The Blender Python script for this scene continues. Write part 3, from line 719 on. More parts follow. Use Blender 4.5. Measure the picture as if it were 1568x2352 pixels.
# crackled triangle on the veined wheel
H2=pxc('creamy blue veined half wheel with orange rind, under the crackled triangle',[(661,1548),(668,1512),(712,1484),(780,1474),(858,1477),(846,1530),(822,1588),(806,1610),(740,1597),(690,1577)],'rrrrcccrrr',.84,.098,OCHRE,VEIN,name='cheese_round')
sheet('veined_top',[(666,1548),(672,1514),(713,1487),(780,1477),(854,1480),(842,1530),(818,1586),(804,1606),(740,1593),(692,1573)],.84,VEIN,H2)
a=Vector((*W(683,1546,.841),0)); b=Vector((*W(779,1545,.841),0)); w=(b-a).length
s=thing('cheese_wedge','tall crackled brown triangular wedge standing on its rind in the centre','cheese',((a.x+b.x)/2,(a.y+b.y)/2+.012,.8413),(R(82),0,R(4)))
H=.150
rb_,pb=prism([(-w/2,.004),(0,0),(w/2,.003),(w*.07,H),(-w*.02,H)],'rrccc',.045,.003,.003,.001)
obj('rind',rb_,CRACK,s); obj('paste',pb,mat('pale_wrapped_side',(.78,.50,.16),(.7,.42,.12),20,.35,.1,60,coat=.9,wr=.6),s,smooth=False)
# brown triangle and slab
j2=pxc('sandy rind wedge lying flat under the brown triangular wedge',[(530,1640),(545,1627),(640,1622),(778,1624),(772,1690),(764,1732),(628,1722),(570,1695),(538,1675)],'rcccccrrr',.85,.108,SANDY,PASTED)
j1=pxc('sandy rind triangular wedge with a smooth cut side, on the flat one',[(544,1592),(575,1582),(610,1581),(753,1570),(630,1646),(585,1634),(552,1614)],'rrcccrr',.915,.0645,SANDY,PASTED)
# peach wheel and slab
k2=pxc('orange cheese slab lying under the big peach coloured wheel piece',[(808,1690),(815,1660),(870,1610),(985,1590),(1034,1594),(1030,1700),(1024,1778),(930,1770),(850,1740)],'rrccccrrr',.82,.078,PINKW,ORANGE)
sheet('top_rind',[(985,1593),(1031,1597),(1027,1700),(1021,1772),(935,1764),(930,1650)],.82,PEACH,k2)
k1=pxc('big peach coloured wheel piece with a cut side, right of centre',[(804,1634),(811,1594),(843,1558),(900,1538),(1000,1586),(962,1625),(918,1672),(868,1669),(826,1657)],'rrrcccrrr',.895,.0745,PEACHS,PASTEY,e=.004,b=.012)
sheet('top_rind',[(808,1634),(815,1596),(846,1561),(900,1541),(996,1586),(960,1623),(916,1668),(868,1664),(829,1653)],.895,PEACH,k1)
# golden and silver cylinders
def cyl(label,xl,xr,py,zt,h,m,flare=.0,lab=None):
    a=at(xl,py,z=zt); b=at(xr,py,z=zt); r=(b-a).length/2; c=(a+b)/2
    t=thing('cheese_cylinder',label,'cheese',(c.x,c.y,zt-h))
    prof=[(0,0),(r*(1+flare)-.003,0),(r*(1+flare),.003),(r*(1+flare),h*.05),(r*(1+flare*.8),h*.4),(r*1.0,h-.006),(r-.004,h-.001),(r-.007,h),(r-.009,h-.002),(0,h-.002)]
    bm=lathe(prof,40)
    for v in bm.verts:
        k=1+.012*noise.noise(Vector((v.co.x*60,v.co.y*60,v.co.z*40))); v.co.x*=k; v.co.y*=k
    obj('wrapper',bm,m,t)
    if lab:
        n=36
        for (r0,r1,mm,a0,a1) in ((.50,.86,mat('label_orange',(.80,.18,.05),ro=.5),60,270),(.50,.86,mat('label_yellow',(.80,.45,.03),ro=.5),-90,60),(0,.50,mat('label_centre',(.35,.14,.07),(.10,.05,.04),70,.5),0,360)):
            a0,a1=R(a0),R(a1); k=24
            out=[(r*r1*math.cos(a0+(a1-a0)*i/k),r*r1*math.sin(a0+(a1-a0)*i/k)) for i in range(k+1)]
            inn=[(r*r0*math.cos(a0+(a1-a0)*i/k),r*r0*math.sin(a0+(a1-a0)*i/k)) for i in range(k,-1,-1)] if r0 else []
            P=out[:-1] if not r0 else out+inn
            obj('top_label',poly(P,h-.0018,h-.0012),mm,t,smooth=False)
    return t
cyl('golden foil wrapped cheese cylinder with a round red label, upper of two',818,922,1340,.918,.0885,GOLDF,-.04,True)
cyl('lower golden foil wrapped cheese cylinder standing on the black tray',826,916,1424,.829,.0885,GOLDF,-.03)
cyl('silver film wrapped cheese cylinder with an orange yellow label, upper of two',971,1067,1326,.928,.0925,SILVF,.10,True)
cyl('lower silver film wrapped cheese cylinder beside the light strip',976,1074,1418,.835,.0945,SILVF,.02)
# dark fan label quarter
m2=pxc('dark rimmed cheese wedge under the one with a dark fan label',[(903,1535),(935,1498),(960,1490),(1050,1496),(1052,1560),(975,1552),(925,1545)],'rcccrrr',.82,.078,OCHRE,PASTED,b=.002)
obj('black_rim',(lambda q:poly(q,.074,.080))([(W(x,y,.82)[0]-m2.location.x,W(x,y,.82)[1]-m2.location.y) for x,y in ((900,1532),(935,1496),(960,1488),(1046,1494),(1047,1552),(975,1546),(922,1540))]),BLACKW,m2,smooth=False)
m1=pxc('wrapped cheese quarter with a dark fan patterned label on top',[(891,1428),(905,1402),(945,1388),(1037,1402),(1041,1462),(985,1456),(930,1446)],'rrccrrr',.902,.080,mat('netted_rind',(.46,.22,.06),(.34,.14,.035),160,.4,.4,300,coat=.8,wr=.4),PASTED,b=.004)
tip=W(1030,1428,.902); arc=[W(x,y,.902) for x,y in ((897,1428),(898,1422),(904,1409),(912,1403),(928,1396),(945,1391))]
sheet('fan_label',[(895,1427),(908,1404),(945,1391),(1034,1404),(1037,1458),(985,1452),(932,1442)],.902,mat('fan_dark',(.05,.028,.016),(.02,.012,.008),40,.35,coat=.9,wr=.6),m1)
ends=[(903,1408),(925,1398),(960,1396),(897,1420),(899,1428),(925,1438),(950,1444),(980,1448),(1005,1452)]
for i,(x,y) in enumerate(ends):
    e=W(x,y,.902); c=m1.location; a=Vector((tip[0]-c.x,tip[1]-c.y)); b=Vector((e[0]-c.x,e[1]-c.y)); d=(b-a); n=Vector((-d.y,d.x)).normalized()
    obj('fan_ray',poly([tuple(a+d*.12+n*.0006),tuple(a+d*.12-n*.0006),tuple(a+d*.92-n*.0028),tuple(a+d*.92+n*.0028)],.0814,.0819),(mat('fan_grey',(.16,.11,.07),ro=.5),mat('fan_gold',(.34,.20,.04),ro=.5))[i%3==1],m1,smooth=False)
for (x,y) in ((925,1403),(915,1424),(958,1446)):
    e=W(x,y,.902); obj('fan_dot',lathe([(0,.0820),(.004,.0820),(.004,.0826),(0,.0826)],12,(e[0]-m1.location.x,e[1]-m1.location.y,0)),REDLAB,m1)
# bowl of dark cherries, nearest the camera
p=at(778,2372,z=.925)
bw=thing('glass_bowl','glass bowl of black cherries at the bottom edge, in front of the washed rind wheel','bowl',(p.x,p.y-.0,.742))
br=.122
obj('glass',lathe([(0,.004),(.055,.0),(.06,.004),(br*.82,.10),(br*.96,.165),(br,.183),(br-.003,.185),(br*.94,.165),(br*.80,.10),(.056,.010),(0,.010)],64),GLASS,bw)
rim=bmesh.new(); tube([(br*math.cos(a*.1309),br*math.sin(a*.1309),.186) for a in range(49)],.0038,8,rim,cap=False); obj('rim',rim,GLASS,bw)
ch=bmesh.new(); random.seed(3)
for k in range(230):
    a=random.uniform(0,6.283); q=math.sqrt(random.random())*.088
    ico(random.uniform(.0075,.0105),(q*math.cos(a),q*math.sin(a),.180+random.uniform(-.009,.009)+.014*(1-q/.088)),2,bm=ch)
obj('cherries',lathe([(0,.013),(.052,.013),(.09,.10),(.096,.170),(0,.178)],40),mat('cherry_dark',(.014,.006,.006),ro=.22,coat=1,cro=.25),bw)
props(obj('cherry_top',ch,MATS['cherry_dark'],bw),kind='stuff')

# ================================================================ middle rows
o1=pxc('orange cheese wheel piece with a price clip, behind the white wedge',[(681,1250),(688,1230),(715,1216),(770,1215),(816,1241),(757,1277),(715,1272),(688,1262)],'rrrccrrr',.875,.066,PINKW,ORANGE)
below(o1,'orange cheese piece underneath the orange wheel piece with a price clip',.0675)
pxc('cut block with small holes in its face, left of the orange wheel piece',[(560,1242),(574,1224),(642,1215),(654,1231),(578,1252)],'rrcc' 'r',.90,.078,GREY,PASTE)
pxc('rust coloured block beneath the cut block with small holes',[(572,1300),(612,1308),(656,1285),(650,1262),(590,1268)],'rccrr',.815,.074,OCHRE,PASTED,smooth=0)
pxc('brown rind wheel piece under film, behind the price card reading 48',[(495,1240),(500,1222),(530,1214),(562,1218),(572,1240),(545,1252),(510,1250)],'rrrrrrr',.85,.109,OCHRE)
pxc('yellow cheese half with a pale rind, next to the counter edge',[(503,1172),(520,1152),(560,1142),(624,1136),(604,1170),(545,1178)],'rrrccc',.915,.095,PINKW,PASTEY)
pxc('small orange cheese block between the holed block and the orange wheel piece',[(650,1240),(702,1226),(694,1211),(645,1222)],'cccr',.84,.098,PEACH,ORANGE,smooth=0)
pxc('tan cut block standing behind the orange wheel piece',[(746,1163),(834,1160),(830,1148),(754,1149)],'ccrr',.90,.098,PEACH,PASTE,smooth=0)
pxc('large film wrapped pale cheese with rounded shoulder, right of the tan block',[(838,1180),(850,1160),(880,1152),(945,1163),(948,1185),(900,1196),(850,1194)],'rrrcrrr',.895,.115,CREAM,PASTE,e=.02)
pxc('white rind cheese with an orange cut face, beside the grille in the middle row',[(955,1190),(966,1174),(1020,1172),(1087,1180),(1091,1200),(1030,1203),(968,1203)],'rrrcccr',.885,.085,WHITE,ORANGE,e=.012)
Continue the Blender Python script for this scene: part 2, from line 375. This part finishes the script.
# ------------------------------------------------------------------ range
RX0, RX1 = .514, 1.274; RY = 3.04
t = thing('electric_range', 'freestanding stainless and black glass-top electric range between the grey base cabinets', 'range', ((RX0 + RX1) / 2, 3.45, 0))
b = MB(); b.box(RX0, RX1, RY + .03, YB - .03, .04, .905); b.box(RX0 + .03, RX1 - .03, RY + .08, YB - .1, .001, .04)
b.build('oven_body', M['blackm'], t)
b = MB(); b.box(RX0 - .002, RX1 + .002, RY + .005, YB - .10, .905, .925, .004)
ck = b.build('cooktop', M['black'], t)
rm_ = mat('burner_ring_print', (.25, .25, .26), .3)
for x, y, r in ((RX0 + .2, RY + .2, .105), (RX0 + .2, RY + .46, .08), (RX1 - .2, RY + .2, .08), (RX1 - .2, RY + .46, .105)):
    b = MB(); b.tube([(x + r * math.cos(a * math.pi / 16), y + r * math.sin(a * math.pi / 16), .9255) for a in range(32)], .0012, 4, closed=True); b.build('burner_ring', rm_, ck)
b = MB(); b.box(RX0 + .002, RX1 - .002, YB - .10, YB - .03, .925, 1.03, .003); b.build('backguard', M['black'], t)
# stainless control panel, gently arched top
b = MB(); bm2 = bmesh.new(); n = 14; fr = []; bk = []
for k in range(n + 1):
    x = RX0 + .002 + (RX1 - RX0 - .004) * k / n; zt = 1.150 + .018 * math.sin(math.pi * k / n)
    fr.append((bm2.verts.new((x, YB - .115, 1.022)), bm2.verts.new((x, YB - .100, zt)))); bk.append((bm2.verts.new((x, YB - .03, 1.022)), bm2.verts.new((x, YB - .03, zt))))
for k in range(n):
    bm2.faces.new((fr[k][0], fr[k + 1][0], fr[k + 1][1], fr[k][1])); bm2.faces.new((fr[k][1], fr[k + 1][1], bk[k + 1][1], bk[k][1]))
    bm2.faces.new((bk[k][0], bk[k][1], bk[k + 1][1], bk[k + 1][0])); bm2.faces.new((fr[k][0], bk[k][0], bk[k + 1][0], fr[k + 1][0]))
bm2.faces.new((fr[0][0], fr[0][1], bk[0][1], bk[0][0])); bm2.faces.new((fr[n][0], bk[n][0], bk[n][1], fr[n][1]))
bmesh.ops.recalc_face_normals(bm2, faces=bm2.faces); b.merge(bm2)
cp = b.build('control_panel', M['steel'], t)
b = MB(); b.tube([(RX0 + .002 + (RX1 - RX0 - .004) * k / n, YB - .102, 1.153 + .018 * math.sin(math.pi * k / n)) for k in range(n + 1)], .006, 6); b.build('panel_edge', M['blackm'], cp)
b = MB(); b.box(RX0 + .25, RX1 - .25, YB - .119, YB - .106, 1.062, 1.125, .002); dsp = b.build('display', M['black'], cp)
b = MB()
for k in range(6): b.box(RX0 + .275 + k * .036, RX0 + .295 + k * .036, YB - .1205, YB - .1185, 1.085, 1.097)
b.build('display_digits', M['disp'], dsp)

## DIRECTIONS
Look through the listing and extract every line with "Python" in it.

## THE RESPONSE
The Blender Python script for this scene continues. Write part 3, from line 719 on. More parts follow. Use Blender 4.5. Measure the picture as if it were 1568x2352 pixels.
Continue the Blender Python script for this scene: part 2, from line 375. This part finishes the script.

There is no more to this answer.